PostgreSQL 9.3 Schema Setup:

CREATE TABLE campaignmember
    (email varchar(3), date timestamp, market_source varchar(1))
;

INSERT INTO campaignmember
    (email, date, market_source)
VALUES
    ('a@a', '2016-01-02 00:00:00', 'x'),
    ('a@a', '2016-01-03 00:00:00', 'y'),
    ('a@a', '2016-01-04 00:00:00', 'z'),
    ('b@b', '2016-01-02 00:00:00', 'x')
;

Query 1:

SELECT
      email
    , MIN(first_source) AS first_source
    , MIN(date) first_date
    , MAX(last_source) AS last_source
    , MAX(date) AS last_date
FROM (
      SELECT
            email
          , date
          , CASE
                  WHEN ROW_NUMBER() OVER (PARTITION BY email ORDER BY date ASC) = 1 THEN market_source
                  ELSE NULL
            END AS first_source
          , CASE
                  WHEN ROW_NUMBER() OVER (PARTITION BY email ORDER BY date DESC) = 1 THEN market_source
                  ELSE NULL
            END AS last_source
      FROM campaignmember
      WHERE date >= '2016-01-01'
      ) s
WHERE first_source IS NOT NULL
      OR last_source IS NOT NULL
GROUP BY
      email

Results:

| email | first_source |                first_date | last_source |                 last_date |
|-------|--------------|---------------------------|-------------|---------------------------|
|   a@a |            x | January, 02 2016 00:00:00 |           z | January, 04 2016 00:00:00 |
|   b@b |            x | January, 02 2016 00:00:00 |           x | January, 02 2016 00:00:00 |

& a small extension to the request, count the number of contact points.

SELECT
      email
    , MIN(first_source) AS first_source
    , MIN(date) first_date
    , MAX(last_source) AS last_source
    , MAX(date) AS last_date
    , MAX(numof) AS Numberof_Contacts 
FROM (
      SELECT
            email
          , date
          , CASE
                  WHEN ROW_NUMBER() OVER (PARTITION BY email ORDER BY date ASC) = 1 THEN market_source
                  ELSE NULL
            END AS first_source
          , CASE
                  WHEN ROW_NUMBER() OVER (PARTITION BY email ORDER BY date DESC) = 1 THEN market_source
                  ELSE NULL
            END AS last_source
          , COUNT(*) OVER (PARTITION BY email) as numof
      FROM campaignmember
      WHERE date >= '2016-01-01'
      ) s
WHERE first_source IS NOT NULL
      OR last_source IS NOT NULL
GROUP BY
      email

Upvotes: 4

Jakub Kania
Jakub Kania

Reputation: 16487

You can use the good old left join groupwise maximum.

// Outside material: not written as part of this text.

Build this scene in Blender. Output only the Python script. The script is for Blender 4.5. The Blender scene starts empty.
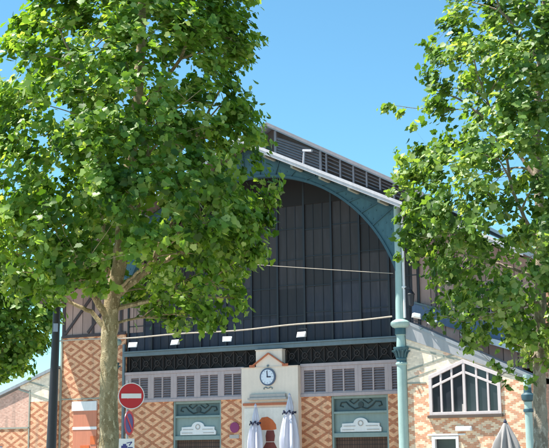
import bpy, math, random
import numpy as np
from mathutils import Vector, Matrix
random.seed(7)
rng = np.random.default_rng(11)
C = bpy.context.scene.collection
PI = math.pi

# ------------------------------------------------------------------ camera
FPX, WPX, HPX = 1200.0, 549.0, 448.0
YAW, PITCH, ROLL = math.radians(28), math.radians(10.9), 0.010
CAM = Vector((18.8637, -46.5985, 1.6))
F0 = Vector((-math.sin(YAW), math.cos(YAW), 0)); R0 = Vector((math.cos(YAW), math.sin(YAW), 0)); UP = Vector((0, 0, 1))
FW = F0*math.cos(PITCH) + UP*math.sin(PITCH); U1 = UP*math.cos(PITCH) - F0*math.sin(PITCH)
RT = R0*math.cos(ROLL) - U1*math.sin(ROLL); UU = U1*math.cos(ROLL) + R0*math.sin(ROLL)
def at(px, py, depth):
    """point seen at a photo pixel, at a given distance in front of the camera"""
    d = FW*FPX + RT*(px-WPX/2) - UU*(py-HPX/2)
    return CAM + d*(depth/d.dot(F0))
cd = bpy.data.cameras.new('camera'); co = bpy.data.objects.new('camera', cd); C.objects.link(co)
cd.sensor_width = 36; cd.lens = 36*FPX/WPX; cd.clip_end = 5000; cd.clip_start = .1
m = Matrix((RT, UU, -FW)).transposed().to_4x4(); m.translation = CAM; co.matrix_world = m
bpy.context.scene.camera = co

# ------------------------------------------------------------------ materials
def newmat(name):
    mt = bpy.data.materials.new(name); mt.use_nodes = True
    nt = mt.node_tree; b = nt.nodes['Principled BSDF']
    return mt, nt, b
class G:
    """tiny expression helper over shader nodes"""
    def __init__(s, nt): s.nt = nt
    def n(s, t, **k):
        q = s.nt.nodes.new(t)
        for a, v in k.items(): setattr(q, a, v)
        return q
    def put(s, sock, v):
        if isinstance(v, bpy.types.NodeSocket): s.nt.links.new(v, sock)
        else: sock.default_value = v
    def m(s, op, a, b=0.0, c=0.0):
        q = s.n('ShaderNodeMath', operation=op)
        s.put(q.inputs[0], a); s.put(q.inputs[1], b); s.put(q.inputs[2], c)
        return q.outputs[0]
    def pos(s):
        p = s.n('ShaderNodeNewGeometry').outputs['Position']
        x = s.n('ShaderNodeSeparateXYZ'); s.nt.links.new(p, x.inputs[0])
        return p, x.outputs[0], x.outputs[1], x.outputs[2]
    def vec(s, x, y, z):
        q = s.n('ShaderNodeCombineXYZ'); s.put(q.inputs[0], x); s.put(q.inputs[1], y); s.put(q.inputs[2], z); return q.outputs[0]
    def noise(s, vec, scale, detail=4, rough=.55):
        q = s.n('ShaderNodeTexNoise'); s.put(q.inputs['Vector'], vec); q.inputs['Scale'].default_value = scale
        q.inputs['Detail'].default_value = detail; q.inputs['Roughness'].default_value = rough
        return q.outputs[0]
    def mix(s, f, a, b, blend='MIX'):
        q = s.n('ShaderNodeMix', data_type='RGBA', blend_type=blend)
        s.put(q.inputs[0], f)
        for i, v in ((6, a), (7, b)):
            if isinstance(v, bpy.types.NodeSocket): s.nt.links.new(v, q.inputs[i])
            else: q.inputs[i].default_value = (*v, 1) if len(v) == 3 else v
        return q.outputs[2]
    def ramp(s, f, stops):
        q = s.n('ShaderNodeValToRGB'); s.put(q.inputs[0], f); e = q.color_ramp.elements
        while len(e) < len(stops): e.new(.5)
        for el, (p, c) in zip(e, stops): el.position = p; el.color = (*c, 1) if len(c) == 3 else c
        return q.outputs[0]
    def sstep(s, v, lo, hi):
        q = s.n('ShaderNodeMapRange', interpolation_type='SMOOTHSTEP'); s.put(q.inputs[0], v)
        q.inputs[1].default_value = lo; q.inputs[2].default_value = hi; return q.outputs[0]
    def bump(s, h, bsdf, strength=.4, dist=.02):
        q = s.n('ShaderNodeBump'); q.inputs['Strength'].default_value = strength; q.inputs['Distance'].default_value = dist
        s.put(q.inputs['Height'], h); s.nt.links.new(q.outputs[0], bsdf.inputs['Normal'])

def plain(name, col, rough=.6, metal=0, var=.18, scale=2.5, streak=.15, bump=.15):
    """paint / metal / plaster with blotchy wear and vertical rain streaks"""
    mt, nt, b = newmat(name); g = G(nt); p, x, y, z = g.pos()
    n1 = g.noise(p, scale, 6, .6)
    n2 = g.noise(g.vec(g.m('MULTIPLY', x, 9), g.m('MULTIPLY', y, 9), g.m('MULTIPLY', z, .8)), 1.0, 4)
    n3 = g.noise(p, 22, 3)
    k = g.m('ADD', g.m('MULTIPLY', g.m('SUBTRACT', n1, .5), var*2), g.m('MULTIPLY', g.m('SUBTRACT', n2, .5), streak*2))
    k = g.m('ADD', k, g.m('MULTIPLY', g.m('SUBTRACT', n3, .5), var))
    k = g.m('ADD', 1.0, k)
    c = g.mix(1.0, col, g.vec(k, k, k), 'MULTIPLY')
    nt.links.new(c, b.inputs['Base Color'])
    b.inputs['Metallic'].default_value = metal
    g.put(b.inputs['Roughness'], g.m('ADD', rough-.08, g.m('MULTIPLY', n1, .16)))
    if bump: g.bump(n3, b, bump, .01)
    return mt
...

SELECT DISTINCT c1.email, c1.date, c1.market_source
FROM sf.campaignmember c1
  LEFT JOIN sf.campaignmember c2 
    ON c1.email = c2.email AND c1.date > c2.date AND c1.id > c2.id
  LEFT JOIN sf.campaignmember c3
    ON c1.email = c3.email AND c1.date < c3.date AND c1.id > c3.id
WHERE c1.date >= '1/1/2016' AND c2.date >= '1/1/2016'
      AND (c2.email IS NULL OR c3.email IS NULL)

This assumes you have an unique id column, if (date, email) is unique id is not needed.